━━━ Material supplied

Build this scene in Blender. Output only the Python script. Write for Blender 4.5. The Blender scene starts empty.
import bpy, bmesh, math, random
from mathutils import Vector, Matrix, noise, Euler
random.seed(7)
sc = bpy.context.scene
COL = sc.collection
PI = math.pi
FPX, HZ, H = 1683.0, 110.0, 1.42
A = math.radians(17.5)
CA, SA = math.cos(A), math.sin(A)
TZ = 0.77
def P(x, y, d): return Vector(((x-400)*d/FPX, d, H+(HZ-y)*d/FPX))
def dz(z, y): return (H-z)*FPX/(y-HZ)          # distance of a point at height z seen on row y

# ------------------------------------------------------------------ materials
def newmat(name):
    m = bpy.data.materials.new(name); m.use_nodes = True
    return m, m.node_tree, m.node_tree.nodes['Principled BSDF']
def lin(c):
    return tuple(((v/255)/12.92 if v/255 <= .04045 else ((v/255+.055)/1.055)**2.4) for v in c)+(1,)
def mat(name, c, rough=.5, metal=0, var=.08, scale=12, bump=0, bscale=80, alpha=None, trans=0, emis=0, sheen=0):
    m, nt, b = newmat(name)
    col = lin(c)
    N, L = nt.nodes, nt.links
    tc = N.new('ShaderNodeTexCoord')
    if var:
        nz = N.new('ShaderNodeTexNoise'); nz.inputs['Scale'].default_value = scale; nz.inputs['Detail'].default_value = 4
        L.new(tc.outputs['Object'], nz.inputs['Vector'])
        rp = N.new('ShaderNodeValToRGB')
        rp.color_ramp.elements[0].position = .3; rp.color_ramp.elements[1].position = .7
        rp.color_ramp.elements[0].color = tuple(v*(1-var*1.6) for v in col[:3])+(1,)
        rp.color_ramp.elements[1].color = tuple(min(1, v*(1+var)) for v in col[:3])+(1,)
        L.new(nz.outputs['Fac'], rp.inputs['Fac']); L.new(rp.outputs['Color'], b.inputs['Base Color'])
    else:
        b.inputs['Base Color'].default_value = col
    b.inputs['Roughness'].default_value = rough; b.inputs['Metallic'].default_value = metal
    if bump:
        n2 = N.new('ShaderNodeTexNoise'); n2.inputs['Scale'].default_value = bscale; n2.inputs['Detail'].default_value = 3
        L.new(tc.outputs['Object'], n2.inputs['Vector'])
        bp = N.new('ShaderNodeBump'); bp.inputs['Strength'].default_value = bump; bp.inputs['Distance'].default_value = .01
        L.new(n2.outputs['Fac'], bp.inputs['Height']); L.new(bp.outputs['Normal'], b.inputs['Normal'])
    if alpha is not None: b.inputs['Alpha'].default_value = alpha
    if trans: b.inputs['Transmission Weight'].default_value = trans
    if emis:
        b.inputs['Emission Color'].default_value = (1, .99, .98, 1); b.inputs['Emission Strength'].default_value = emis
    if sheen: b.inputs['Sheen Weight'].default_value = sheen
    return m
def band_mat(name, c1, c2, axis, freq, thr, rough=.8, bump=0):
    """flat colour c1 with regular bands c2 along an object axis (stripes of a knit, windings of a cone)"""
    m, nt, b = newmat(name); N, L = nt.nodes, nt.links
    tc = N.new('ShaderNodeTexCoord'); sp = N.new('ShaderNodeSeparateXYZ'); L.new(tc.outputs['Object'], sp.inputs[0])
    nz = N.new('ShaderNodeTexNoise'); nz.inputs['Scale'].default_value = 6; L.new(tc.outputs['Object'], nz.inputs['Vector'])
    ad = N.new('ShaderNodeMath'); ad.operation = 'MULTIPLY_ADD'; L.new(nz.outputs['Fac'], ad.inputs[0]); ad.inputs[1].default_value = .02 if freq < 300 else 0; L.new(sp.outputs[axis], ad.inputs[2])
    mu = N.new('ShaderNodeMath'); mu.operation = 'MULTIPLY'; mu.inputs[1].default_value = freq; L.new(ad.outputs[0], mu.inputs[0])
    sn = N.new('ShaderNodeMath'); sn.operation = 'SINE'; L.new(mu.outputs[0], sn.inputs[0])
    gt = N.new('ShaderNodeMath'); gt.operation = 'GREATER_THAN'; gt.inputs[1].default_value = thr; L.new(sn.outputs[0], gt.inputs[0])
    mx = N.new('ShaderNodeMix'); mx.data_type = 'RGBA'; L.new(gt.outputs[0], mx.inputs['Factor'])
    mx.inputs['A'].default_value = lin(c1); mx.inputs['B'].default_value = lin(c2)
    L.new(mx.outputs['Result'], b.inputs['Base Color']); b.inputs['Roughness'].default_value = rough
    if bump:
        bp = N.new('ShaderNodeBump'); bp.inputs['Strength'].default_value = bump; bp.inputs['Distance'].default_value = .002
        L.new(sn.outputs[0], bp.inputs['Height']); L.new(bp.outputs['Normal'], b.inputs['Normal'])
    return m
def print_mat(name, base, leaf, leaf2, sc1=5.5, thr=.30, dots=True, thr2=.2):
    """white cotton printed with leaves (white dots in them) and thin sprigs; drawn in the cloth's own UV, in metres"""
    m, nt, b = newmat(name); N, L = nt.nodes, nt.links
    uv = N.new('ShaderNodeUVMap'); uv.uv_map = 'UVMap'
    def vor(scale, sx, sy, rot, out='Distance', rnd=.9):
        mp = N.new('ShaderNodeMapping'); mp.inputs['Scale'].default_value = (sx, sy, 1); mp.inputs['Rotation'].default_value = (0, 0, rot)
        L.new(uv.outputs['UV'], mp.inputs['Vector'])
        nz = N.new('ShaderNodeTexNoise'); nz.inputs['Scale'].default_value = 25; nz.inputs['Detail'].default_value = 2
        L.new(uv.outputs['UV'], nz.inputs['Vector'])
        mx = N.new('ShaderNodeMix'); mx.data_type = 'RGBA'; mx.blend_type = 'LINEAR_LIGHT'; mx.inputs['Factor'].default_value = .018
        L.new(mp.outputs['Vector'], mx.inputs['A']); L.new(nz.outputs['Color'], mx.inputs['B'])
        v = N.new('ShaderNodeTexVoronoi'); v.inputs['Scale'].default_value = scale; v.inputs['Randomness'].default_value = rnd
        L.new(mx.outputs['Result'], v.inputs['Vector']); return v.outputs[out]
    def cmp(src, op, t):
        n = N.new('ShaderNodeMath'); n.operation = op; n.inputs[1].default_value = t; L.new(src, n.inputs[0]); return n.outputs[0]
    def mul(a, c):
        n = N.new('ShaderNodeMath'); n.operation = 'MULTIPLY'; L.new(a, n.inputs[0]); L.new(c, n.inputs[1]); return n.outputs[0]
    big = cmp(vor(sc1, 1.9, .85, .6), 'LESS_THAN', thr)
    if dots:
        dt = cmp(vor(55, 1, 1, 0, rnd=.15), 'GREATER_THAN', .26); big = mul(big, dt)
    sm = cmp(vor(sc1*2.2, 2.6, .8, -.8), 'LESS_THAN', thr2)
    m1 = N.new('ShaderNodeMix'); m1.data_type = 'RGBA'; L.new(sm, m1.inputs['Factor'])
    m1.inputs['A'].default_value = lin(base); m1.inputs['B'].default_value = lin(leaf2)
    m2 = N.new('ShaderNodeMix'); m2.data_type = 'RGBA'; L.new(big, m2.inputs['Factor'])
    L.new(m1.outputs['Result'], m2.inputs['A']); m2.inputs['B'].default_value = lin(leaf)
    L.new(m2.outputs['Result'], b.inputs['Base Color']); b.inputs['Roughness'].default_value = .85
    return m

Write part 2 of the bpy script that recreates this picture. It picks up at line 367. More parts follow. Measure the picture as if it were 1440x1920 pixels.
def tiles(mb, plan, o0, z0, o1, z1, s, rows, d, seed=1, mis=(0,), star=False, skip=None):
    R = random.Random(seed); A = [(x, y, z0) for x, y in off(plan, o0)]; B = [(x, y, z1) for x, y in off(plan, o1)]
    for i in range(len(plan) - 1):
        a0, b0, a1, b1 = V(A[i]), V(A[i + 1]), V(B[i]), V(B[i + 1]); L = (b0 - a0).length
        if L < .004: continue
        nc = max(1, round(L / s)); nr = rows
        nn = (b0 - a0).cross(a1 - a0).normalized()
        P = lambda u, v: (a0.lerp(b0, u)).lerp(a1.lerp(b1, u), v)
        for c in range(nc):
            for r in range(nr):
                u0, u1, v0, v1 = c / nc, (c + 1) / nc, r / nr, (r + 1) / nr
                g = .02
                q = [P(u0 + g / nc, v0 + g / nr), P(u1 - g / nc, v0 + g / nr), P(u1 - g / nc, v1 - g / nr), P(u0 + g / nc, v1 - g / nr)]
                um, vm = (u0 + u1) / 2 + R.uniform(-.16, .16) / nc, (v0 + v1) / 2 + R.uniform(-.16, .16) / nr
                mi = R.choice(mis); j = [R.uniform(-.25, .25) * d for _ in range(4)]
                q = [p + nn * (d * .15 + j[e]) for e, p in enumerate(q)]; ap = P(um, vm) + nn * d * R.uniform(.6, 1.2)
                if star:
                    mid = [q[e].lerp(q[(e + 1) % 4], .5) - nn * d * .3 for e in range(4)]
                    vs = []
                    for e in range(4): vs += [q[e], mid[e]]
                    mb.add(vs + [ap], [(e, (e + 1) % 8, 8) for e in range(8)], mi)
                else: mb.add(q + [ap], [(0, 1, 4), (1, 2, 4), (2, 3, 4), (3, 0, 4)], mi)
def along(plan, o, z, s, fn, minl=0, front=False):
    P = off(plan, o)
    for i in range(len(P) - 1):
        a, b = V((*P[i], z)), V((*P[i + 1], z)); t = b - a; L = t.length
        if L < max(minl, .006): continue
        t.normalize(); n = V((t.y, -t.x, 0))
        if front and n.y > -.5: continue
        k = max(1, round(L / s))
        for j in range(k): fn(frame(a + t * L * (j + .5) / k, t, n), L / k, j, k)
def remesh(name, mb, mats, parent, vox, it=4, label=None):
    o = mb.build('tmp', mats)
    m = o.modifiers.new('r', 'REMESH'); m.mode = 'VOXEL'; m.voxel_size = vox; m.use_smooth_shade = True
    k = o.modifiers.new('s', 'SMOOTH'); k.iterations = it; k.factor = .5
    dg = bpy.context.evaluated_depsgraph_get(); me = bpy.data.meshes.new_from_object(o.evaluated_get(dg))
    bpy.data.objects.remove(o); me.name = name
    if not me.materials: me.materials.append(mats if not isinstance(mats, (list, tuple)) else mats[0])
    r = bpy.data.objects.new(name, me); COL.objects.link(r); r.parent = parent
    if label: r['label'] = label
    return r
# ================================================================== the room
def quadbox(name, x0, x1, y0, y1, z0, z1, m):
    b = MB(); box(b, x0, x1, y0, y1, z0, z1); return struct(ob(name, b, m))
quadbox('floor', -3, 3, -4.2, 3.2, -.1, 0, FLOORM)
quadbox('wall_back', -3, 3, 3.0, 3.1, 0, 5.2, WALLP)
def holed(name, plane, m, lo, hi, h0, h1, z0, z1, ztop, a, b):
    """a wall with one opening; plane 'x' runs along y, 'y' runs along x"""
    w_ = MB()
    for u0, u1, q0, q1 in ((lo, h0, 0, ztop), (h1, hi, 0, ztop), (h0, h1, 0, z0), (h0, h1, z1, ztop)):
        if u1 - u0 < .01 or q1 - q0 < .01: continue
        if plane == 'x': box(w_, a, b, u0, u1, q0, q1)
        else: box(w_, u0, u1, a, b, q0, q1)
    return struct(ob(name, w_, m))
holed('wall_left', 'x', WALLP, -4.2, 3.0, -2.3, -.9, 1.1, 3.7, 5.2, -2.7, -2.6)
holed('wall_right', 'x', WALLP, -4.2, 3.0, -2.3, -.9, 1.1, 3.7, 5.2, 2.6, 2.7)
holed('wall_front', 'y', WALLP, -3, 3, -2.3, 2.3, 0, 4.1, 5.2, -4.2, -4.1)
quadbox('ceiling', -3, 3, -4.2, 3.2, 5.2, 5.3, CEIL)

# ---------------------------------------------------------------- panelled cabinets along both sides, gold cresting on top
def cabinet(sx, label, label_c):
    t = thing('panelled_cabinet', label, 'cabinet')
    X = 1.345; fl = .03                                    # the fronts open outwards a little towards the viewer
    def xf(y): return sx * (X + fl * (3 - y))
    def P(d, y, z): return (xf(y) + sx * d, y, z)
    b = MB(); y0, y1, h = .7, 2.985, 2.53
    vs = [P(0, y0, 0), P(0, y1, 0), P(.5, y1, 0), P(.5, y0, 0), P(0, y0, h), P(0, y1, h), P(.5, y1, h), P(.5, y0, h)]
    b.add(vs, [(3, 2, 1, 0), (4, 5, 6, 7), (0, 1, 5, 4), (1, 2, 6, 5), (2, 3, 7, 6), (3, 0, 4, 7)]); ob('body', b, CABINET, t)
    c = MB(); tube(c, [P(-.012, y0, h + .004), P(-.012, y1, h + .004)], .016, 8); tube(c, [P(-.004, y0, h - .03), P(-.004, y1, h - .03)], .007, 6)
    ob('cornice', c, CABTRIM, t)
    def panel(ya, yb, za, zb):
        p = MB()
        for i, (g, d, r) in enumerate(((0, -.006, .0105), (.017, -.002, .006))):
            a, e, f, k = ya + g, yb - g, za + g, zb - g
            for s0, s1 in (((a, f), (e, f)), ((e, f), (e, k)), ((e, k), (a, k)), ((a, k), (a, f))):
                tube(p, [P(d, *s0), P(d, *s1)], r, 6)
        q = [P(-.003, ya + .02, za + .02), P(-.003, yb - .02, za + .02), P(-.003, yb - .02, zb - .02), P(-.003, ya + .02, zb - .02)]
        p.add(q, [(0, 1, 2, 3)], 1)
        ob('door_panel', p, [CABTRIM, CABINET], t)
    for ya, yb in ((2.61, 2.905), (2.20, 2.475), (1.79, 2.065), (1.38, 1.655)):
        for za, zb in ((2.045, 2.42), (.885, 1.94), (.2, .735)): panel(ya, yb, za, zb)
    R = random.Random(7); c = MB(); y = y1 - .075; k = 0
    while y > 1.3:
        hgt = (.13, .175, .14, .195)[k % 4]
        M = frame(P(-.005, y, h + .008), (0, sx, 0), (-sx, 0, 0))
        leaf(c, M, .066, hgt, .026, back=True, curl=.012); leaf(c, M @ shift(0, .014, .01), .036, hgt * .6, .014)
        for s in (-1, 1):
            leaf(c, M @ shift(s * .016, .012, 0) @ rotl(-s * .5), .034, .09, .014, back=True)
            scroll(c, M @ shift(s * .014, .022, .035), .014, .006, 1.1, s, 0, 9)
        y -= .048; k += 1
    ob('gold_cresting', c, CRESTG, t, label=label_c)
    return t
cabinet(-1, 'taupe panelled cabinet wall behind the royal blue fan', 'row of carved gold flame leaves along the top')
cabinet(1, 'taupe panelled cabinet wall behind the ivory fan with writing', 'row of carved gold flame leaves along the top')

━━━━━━

### Task
Exact reproduction is required: output the lines from the start of the entries above through the line with "def dz(z, y): return".

### Result of the task
Build this scene in Blender. Output only the Python script. Write for Blender 4.5. The Blender scene starts empty.
import bpy, bmesh, math, random
from mathutils import Vector, Matrix, noise, Euler
random.seed(7)
sc = bpy.context.scene
COL = sc.collection
PI = math.pi
FPX, HZ, H = 1683.0, 110.0, 1.42
A = math.radians(17.5)
CA, SA = math.cos(A), math.sin(A)
TZ = 0.77
def P(x, y, d): return Vector(((x-400)*d/FPX, d, H+(HZ-y)*d/FPX))
def dz(z, y): return (H-z)*FPX/(y-HZ)          # distance of a point at height z seen on row y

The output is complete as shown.